Yep, you were right, except the percentage is 4.2 instead of 4. I was confusing myself thinking about syringe injection. With a meter no air is lost from the chamber when the fuel is injected, with a syringe a volume of air equal to the volume of fuel is lost. With a syringe the percentage is 4.02 instead of 4.2.

So, your equation was correct except for the percentage;
Propane by Volume-62.8*.04=2.512 cu.in.
should be;
Propane by Volume-62.8*.042=2.638 cu.in.


/\/\/\/\

The formating of the equations is not very clear.
Chamber Volume-2*2*3.14*5=62.8 cu.in.
Is that a negative sign or a dash?
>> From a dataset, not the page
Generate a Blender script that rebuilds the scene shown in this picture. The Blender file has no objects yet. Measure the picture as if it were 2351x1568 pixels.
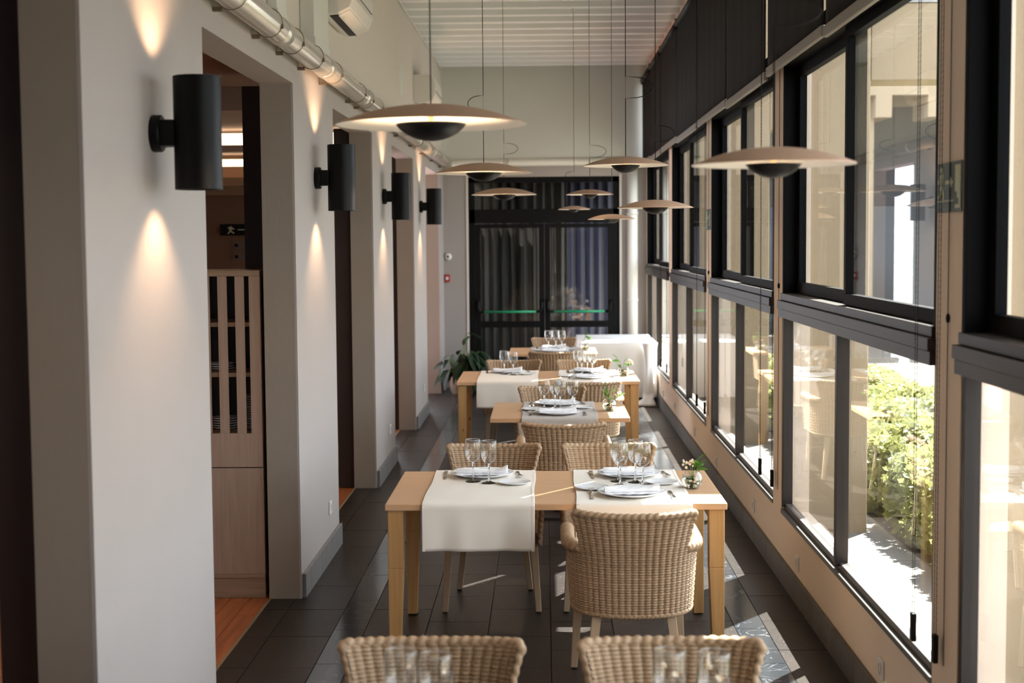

Much clearer as;
Chamber Volume: 2*2*3.14*5=62.8 cu.in.
or;
Chamber Volume = 2*2*3.14*5 = 62.8 cu.in.

Posted: Mon Jul 16, 2007 2:29 pm
by mark.f
Basically we're just hitting the old displacement wall.

If you inject 4.2% of the chamber volume worth of propane, and the chamber is completely closed off, the volume will remain static and the pressure will rise the slightest bit. The mixture inside will be stoichiometric in it's proportions, just at a slight pressure.

If you inject propane into a chamber where air can escape, then the propane displaces the air. If you choose 4.2% of the chamber volume in this situation, then the mixture will be a tad rich, though at ambient pressure. To make up for this, simply inject 4.03% propane to chamber volume.

Hope that cleared it up, though I believe Jimmy knew it already.

BUT, also, I don't think it really matters. Will 0.17% error in fueling really make a difference?

Posted: Tue Jul 17, 2007 1:27 pm
by FeLeX
Jimmy why the heck would that be a negative sign? Just use some common sense. And the reason I used 4% was because it isn't that big of a deal and would have probably boosted the pressure in the pipe by .5 tops. You are going to round it off anyways so why go through all the nasty numbers?

Posted: Tue Jul 17, 2007 3:13 pm
by jimmy101
Felex, if it ain't a negative sign then why use it? It's a mathematical formula for god's sake, a "-" has a meaning.

Posted: Tue Jul 17, 2007 3:41 pm
by jimmy101
Besides, if you are going to do a post on "Propane Injection-Math"

1. It really should get everything correct.
2. You should never round things off until the end of the calculation.